[CHAPTER LXXXXVIII.]
Admonition of Sikhidhwaja Continued.
Argument:—The non-entity of the mind, proved from the non-existence of sensible objects, and the want of these proving only the entity of one Brahma only.
SIKHIDWAJA said:—I understand, that there is no such thing as the mind also; but as I have no clear and correct knowledge of this subject, I beg of you to tell me, whether it is so (as I believe) or not.
2. Kumbha replied:—You have truly said, O prince, that there is no such real entity as the mind at any time and in any space whatever; and that which appears as the mind, is no other than a faculty of the only one everlasting Brahma.
3. Anything besides which is fallible or unconscious of itself, as the mind or anything of this world, can never be a positive or self-existence substance; therefore the words I, thou and this or that are only coinings of our imagination, and have no existence in reality.

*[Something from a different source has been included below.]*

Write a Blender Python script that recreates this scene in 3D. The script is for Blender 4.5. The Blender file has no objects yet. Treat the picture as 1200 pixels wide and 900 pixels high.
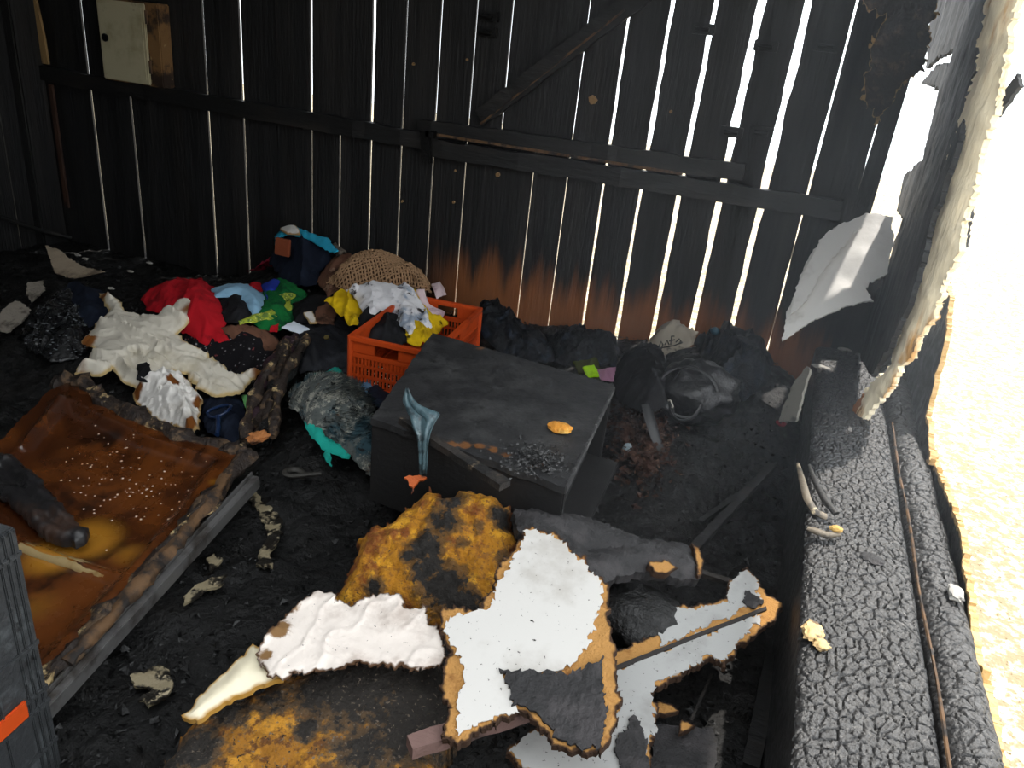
import bpy, bmesh, math, random
import numpy as np
from mathutils import Matrix, Vector
from mathutils.geometry import delaunay_2d_cdt

# ------------------------------------------------------------------ camera, sky, sun, exposure
FPX = 900.0
CAMZ = 1.6
_z = np.array([.25, 2.2, -1.]); _z /= np.linalg.norm(_z)
_y = np.array([.417, .411, 1.]); _y -= _z * (_y @ _z); _y /= np.linalg.norm(_y)
_a = _y * [1, 1, -1]; _b = _z * [1, 1, -1]
_x = np.cross(_a, _b) * [1, 1, -1]
scene = bpy.context.scene
COL = scene.collection
cam_data = bpy.data.cameras.new('camera')
cam_data.sensor_width = 36.0
cam_data.lens = 36.0 * FPX / 1200.0
cam_data.clip_start = .05
cam = bpy.data.objects.new('camera', cam_data)
COL.objects.link(cam)
cam.matrix_world = Matrix(((_x[0], _x[1], -_x[2], 0), (_y[0], _y[1], -_y[2], 0), (_z[0], _z[1], -_z[2], CAMZ), (0, 0, 0, 1)))
scene.camera = cam
world = bpy.data.worlds.new('overcast_sky')
scene.world = world
world.use_nodes = True
bg = world.node_tree.nodes['Background']
bg.inputs[0].default_value = (.93, .97, 1, 1)
bg.inputs[1].default_value = 3.0
sun_data = bpy.data.lights.new('sun', 'SUN')
sun_data.energy = 6.0
sun_data.angle = .02
sun_data.color = (1, .95, .88)
sun = bpy.data.objects.new('sun', sun_data)
COL.objects.link(sun)
SUN_FROM = Vector((.25, .45, .86)).normalized()
sun.rotation_euler = SUN_FROM.to_track_quat('Z', 'Y').to_euler()
scene.view_settings.view_transform = 'Standard'
scene.view_settings.look = 'None'
scene.view_settings.exposure = 0.0
scene.view_settings.gamma = 1.0
scene.view_settings.use_curve_mapping = False

# ------------------------------------------------------------------ helpers: measuring, noise
def ray(u, v):
    d = np.array([(u - 600) / FPX, -(v - 450) / FPX, 1.])
    return np.array([d @ _x, d @ _y, d @ _z])
CAM = np.array([0, 0, CAMZ])
def atz(u, v, zz): d = ray(u, v); return CAM + d * ((zz - CAMZ) / d[2])
def aty(u, v, yy): d = ray(u, v); return CAM + d * (yy / d[1])
def atx(u, v, xx): d = ray(u, v); return CAM + d * (xx / d[0])
def hash3(ix, iy, iz, seed):
    h = (ix * 374761393 + iy * 668265263 + iz * 2147483647 + seed * 1274126177) & 0xFFFFFFFF
    h = ((h ^ (h >> 13)) * 1274126177) & 0xFFFFFFFF
    return ((h ^ (h >> 16)) & 0xFFFFFF) / float(0xFFFFFF)
def vnoise(x, y, z=0., seed=0):
    x = np.asarray(x, float); y = np.asarray(y, float); z = np.zeros_like(x) + z
    ix = np.floor(x).astype(np.int64); iy = np.floor(y).astype(np.int64); iz = np.floor(z).astype(np.int64)
    fx = x - ix; fy = y - iy; fz = z - iz
    fx = fx * fx * (3 - 2 * fx); fy = fy * fy * (3 - 2 * fy); fz = fz * fz * (3 - 2 * fz)
    r = 0
    for a in (0, 1):
        for b in (0, 1):
            for c in (0, 1):
                r = r + hash3(ix + a, iy + b, iz + c, seed) * (fx if a else 1 - fx) * (fy if b else 1 - fy) * (fz if c else 1 - fz)
    return r * 2 - 1
def fbm(x, y, z=0., oct=3, seed=0):
    r = 0; a = 1; k = 1.; s = 0
    for i in range(oct):
        r = r + a * vnoise(np.asarray(x) * k + 17.3 * i, np.asarray(y) * k, np.asarray(z) * k, seed + i); s += a; a *= .5; k *= 2.03
    return r / s
def worley(x, y, seed=0):
    x = np.asarray(x, float); y = np.asarray(y, float)
    ix = np.floor(x).astype(np.int64); iy = np.floor(y).astype(np.int64)
    f1 = np.full(x.shape, 9.); f2 = np.full(x.shape, 9.)
    for a in (-1, 0, 1):
        for b in (-1, 0, 1):
            px = ix + a + hash3(ix + a, iy + b, 0 * ix, seed); py = iy + b + hash3(ix + a, iy + b, 0 * ix + 7, seed)
            d = np.hypot(px - x, py - y)
            f2 = np.minimum(f2, np.maximum(f1, d)); f1 = np.minimum(f1, d)
    return f1, f2
HEAPS = [(-2.35, 2.75, .65, .38, .20), (-1.95, 3.4, .6, .3, .27), (-1.4, 2.9, .3, .4, .06), (-.75, 3.75, .8, .22, .2),
         (0., 3.45, .4, .5, .26), (-.8, 2.2, .36, .4, .13), (-.55, 1.4, .4, .35, .13), (-1.45, 2.2, .25, .28, .12), (-3.2, 3.0, .7, .5, .07),
         (-.3, 2.8, .25, .35, .12), (-1.9, 1.45, .4, .4, .06), (-2.56, 3.62, .42, .20, .22)]
def heap(x, y):
    r = .03 + 0 * np.asarray(x)
    for cx, cy, sx, sy, h in HEAPS:
        r = r + h * np.exp(-((x - cx) / sx) ** 2 - ((y - cy) / sy) ** 2)
    return r
def hit(u, v, off=0.):
    d = ray(u, v); t = .4 / max(-d[2], 1e-3) * .5
    for i in range(400):
        p = CAM + d * t
        h = p[2] - float(heap(p[0], p[1])) - off
        if p[1] > 3.74: return aty(u, v, 3.72)
        if h < .002: break
        t += max(h * .6, .002)
    return CAM + d * t
def lin(c):
    c = [int(c[i:i + 2], 16) / 255 for i in (1, 3, 5)]
    return tuple((v / 12.92 if v <= .04045 else ((v + .055) / 1.055) ** 2.4) for v in c) + (1,)

# ------------------------------------------------------------------ helpers: materials
MATS = {}
def mat(name, base, layers=(), rough=.8, rough2=None, bump=.3, bscale=60, bdet=4, stretch=(1, 1, 1), metal=0., spec=.5, wpos=False, trans=None, alpha=None, coat=0., subsurf=0., wave=None):
    """base colour hex; layers: (hex, kind, ...) kind: ('noise',scale,lo,hi) ('attr',name,lo,hi,noise_amount) ('vor',scale,lo,hi) ('z',lo,hi,noise,scale)"""
    if name in MATS: return MATS[name]
    m = bpy.data.materials.new(name); m.use_nodes = True
    nt = m.node_tree; N = nt.nodes; L = nt.links
    bs = N['Principled BSDF']
    tc = N.new('ShaderNodeTexCoord')
    if wpos:
        g = N.new('ShaderNodeNewGeometry'); co = g.outputs['Position']
    else:
        co = tc.outputs['Object']
    mp = N.new('ShaderNodeMapping'); mp.inputs['Scale'].default_value = stretch
    L.new(co, mp.inputs['Vector']); vec = mp.outputs['Vector']
    def noise(scale, det=5):
        n = N.new('ShaderNodeTexNoise'); n.inputs['Scale'].default_value = scale; n.inputs['Detail'].default_value = det
        n.inputs['Roughness'].default_value = .62
        L.new(vec, n.inputs['Vector']); return n.outputs['Fac']
    def remap(s, lo, hi):
        r = N.new('ShaderNodeMapRange'); r.interpolation_type = 'SMOOTHSTEP'
        r.inputs['From Min'].default_value = lo; r.inputs['From Max'].default_value = hi
        L.new(s, r.inputs['Value']); return r.outputs['Result']
    def math_(op, a, b):
        n = N.new('ShaderNodeMath'); n.operation = op
        for i, v in enumerate((a, b)):
            if isinstance(v, (int, float)): n.inputs[i].default_value = v
            else: L.new(v, n.inputs[i])
        return n.outputs[0]
    cur = None
    for c, kind, *ar in layers:
        if kind == 'noise': fac = remap(noise(ar[0]), ar[1], ar[2])
        elif kind == 'vor':
            v = N.new('ShaderNodeTexVoronoi'); v.inputs['Scale'].default_value = ar[0]; L.new(vec, v.inputs['Vector'])
            fac = remap(v.outputs['Distance'], ar[1], ar[2])
        elif kind == 'attr':
            at = N.new('ShaderNodeAttribute'); at.attribute_name = ar[0]
            nn = math_('MULTIPLY', math_('SUBTRACT', noise(ar[4] if len(ar) > 4 else 14), .5), ar[3])
            fac = remap(math_('ADD', at.outputs['Fac'], nn), ar[1], ar[2])
        elif kind == 'z':
            g2 = N.new('ShaderNodeNewGeometry'); sp = N.new('ShaderNodeSeparateXYZ'); L.new(g2.outputs['Position'], sp.inputs[0])
            nn = math_('MULTIPLY', math_('SUBTRACT', noise(ar[3]), .5), ar[2])
            fac = remap(math_('ADD', sp.outputs['Z'], nn), ar[0], ar[1])
            if len(ar) > 4:
                fac = math_('MULTIPLY', fac, remap(sp.outputs['X'], ar[4], ar[5]))
        mx = N.new('ShaderNodeMix'); mx.data_type = 'RGBA'
        L.new(fac, mx.inputs['Factor'])
        if cur is None: mx.inputs['A'].default_value = lin(base)
        else: L.new(cur, mx.inputs['A'])
        mx.inputs['B'].default_value = lin(c)
        cur = mx.outputs['Result']
    if cur is None: bs.inputs['Base Color'].default_value = lin(base)
    else: L.new(cur, bs.inputs['Base Color'])
    if rough2 is not None:
        r = N.new('ShaderNodeMapRange'); L.new(noise(bscale * .3), r.inputs['Value'])
        r.inputs['From Min'].default_value = .35; r.inputs['From Max'].default_value = .65
        r.inputs['To Min'].default_value = rough; r.inputs['To Max'].default_value = rough2
        L.new(r.outputs['Result'], bs.inputs['Roughness'])
    else: bs.inputs['Roughness'].default_value = rough
    bs.inputs['Metallic'].default_value = metal
    bs.inputs['Specular IOR Level'].default_value = spec
    bs.inputs['Coat Weight'].default_value = coat
    bs.inputs['Coat Roughness'].default_value = .15
    if bump:
        b = N.new('ShaderNodeBump'); b.inputs['Strength'].default_value = bump; b.inputs['Distance'].default_value = .01
        src = noise(bscale, bdet)
        if wave:
            w = N.new('ShaderNodeTexVoronoi'); w.inputs['Scale'].default_value = wave; L.new(vec, w.inputs['Vector'])
            src = math_('ADD', src, w.outputs['Distance'])
        L.new(src, b.inputs['Height']); L.new(b.outputs['Normal'], bs.inputs['Normal'])
    if trans: bs.inputs['Transmission Weight'].default_value = trans
    if alpha:
        v = N.new('ShaderNodeTexVoronoi'); v.inputs['Scale'].default_value = alpha; L.new(vec, v.inputs['Vector'])
        L.new(remap(v.outputs['Distance'], .22, .3), bs.inputs['Alpha'])
    if subsurf:
        bs.inputs['Subsurface Weight'].default_value = subsurf
    MATS[name] = m
    return m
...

4. There is no reality of the cosmos or any of its contents; and all that seem to be in existence, are no more than the various representations of the one self-existent Brahma himself. (Because there is no duality beside the unity of Brahma).
5. It is said that there was no mind or its personification of Brahmá, and the final dissolution of the world, and this proves the unreality of both of them. Again it is said that the mind took the form of Brahmá and created the world in the beginning, which proves also the mind to be the divine mind, and represented by substitution of the metaphor of Brahmá.